17. Verweerder moet op grond van artikel 8:51b, eerste lid, van de Awb én om nodeloze vertraging te voorkomen zo spoedig mogelijk, maar uiterlijk binnen twee weken, meedelen aan de rechtbank of hij gebruik maakt van de gelegenheid het gebrek te herstellen. Als verweerder gebruik maakt van die gelegenheid, zal de rechtbank eiser en vergunninghoudster in de gelegenheid stellen binnen vier weken te reageren op de herstelpoging van verweerder. In beginsel, ook in de situatie dat verweerder de hersteltermijn ongebruikt laat verstrijken, zal de rechtbank zonder tweede zitting uitspraak doen op het beroep.
18. Het geding zoals dat na deze tussenuitspraak wordt gevoerd, blijft in beginsel beperkt tot de beroepsgronden zoals die zijn besproken in de tussenuitspraak omdat het inbrengen van nieuwe geschilpunten over het algemeen in strijd met de goede procesorde wordt geacht. De rechtbank verwijst naar de uitspraak van de Afdeling van 12 juni 2013 (ECLI:NL:RVS:2013:CA2877).
19. De rechtbank houdt iedere verdere beslissing aan tot de einduitspraak op het beroep.

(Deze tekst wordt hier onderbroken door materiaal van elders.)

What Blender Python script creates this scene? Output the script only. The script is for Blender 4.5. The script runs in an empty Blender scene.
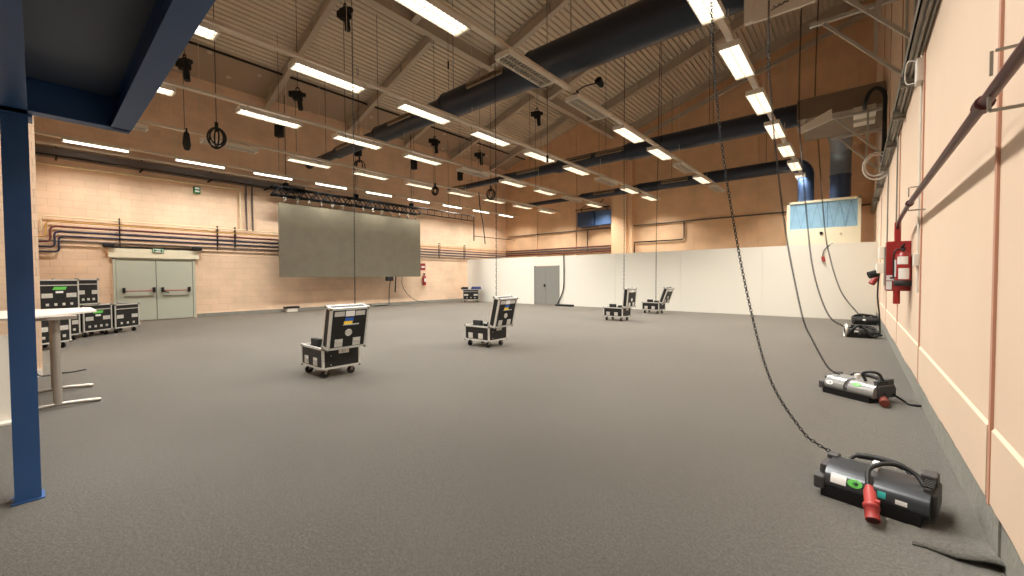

Dat laatste betekent ook dat zij over de proceskosten en het griffierecht nu nog geen beslissing neemt.

Beslissing

De rechtbank:
- draagt verweerder op binnen twee weken de rechtbank mee te delen of hij gebruik maakt van de gelegenheid het gebrek te herstellen;
- stelt verweerder in de gelegenheid om binnen vier weken na verzending van deze tussenuitspraak het gebrek te herstellen met inachtneming van de overwegingen en aanwijzingen in deze tussenuitspraak;
- houdt iedere verdere beslissing aan.
Deze uitspraak is gedaan door mr. M.M. Verberne, voorzitter, en mr. P.H.A. Knol en mr. M.J.M Langeveld, leden, in aanwezigheid van mr. M. Bakker, griffier
.
De beslissing is in het openbaar uitgesproken op 14 juni 2017.
griffier
rechter
Afschrift verzonden aan partijen op:

Rechtsmiddel

Tegen deze tussenuitspraak staat nog geen hoger beroep open. Tegen deze tussenuitspraak kan hoger beroep worden ingesteld tegelijkertijd met hoger beroep tegen de (eventuele) einduitspraak in deze zaak.